On Monday, a rescue beacon in the Growler Valley near Cabeza Prieta’s Camino del Diablo (Devil’s Highway) had water jugs set on top of its base, a sign volunteers were still active in the area.

That’s not what Border Patrol Agent Dan Hernandez had wanted.

As Hernandez drove over rolling hills of saguaro and organ pipe cacti toward the south side of the refuge that borders Mexico, half a dozen migrants activated a beacon and were detained. An hour later, another migrant activated a second beacon. A third group of migrants — three fathers from Guatemala, each with a child — turned themselves in to agents about a hundred feet from a waist-high metal border fence.
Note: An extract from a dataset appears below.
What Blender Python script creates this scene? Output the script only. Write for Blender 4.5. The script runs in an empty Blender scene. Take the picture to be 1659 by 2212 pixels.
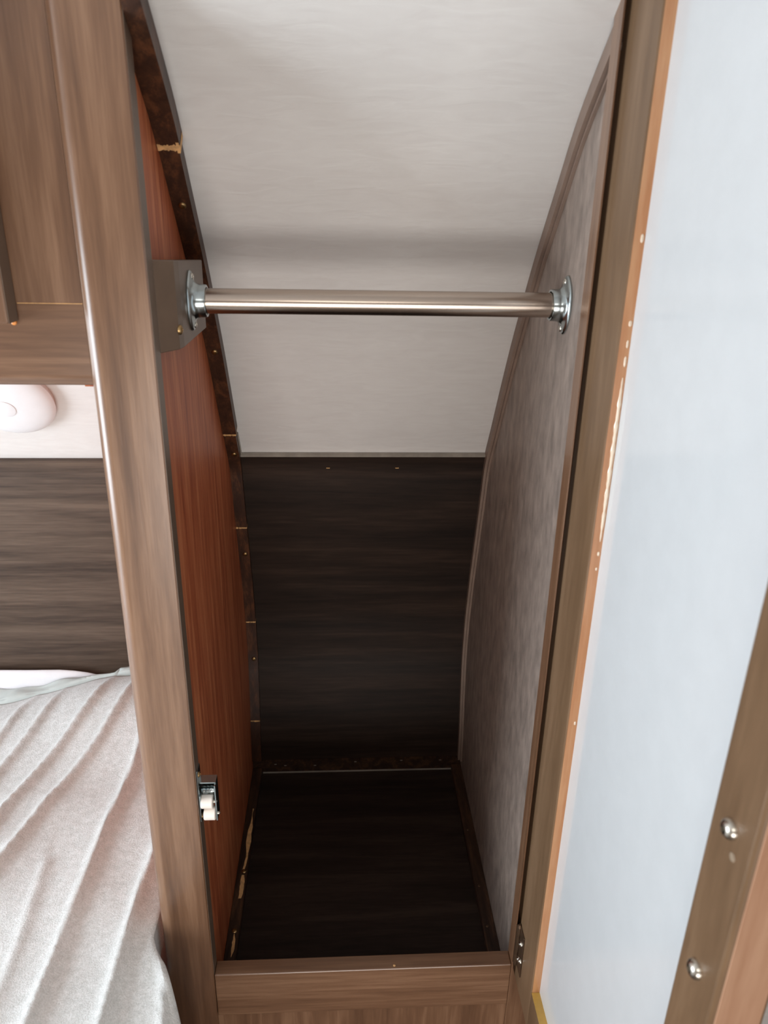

Bound for Florida and Texas, they had paid a smuggler $200 to steer them to the desert crossing, where they arrived without supplies.

A rescue beacon in the Cabeza Prieta National Wildlife Refuge in Arizona.
A rescue beacon in the Cabeza Prieta National Wildlife Refuge in Arizona. (Brian van der Brug / Los Angeles Times)

Last year, the 34 beacons in the Tucson sector that includes Cabeza Prieta helped agents locate 138 migrants, fewer than in previous years, Hernandez said.

Seven of the beacons are equipped with satellite phones migrants can use to contact the Border Patrol. The rest, stationed in spots without clear satellite signals, have red buttons migrants push to alert the agency. They’re also equipped with day and night infrared cameras agents use to gauge migrants’ condition. If they appear seriously ill, Hernandez said, a paramedic agent can be sent by helicopter to treat and extract them.

The 30-foot towers cost about $3,000 and are movable. They’re crowned with reflectors that glow during the day and light up blue at night, a signal Hernandez said is visible for up to 10 miles. (No More Deaths volunteers insist some beacons are visible no more than 1,500 feet away.) Agents check the beacons daily, are adding brighter day lights and building new beacons 10 feet taller to make them more visible, Hernandez said.

He said the videos No More Deaths released of agents dumping water left for migrants gave the agency “a black eye.” If agents discover supplies left by volunteers, he said, they now know “don’t touch it.” But he said such aid “sends the wrong message: Continue your journey.”

“It defeats the purpose of the rescue beacon,” Hernandez said. “…We want them to press that button and end their journey. We don’t want them to grab a jug and walk to their deaths.”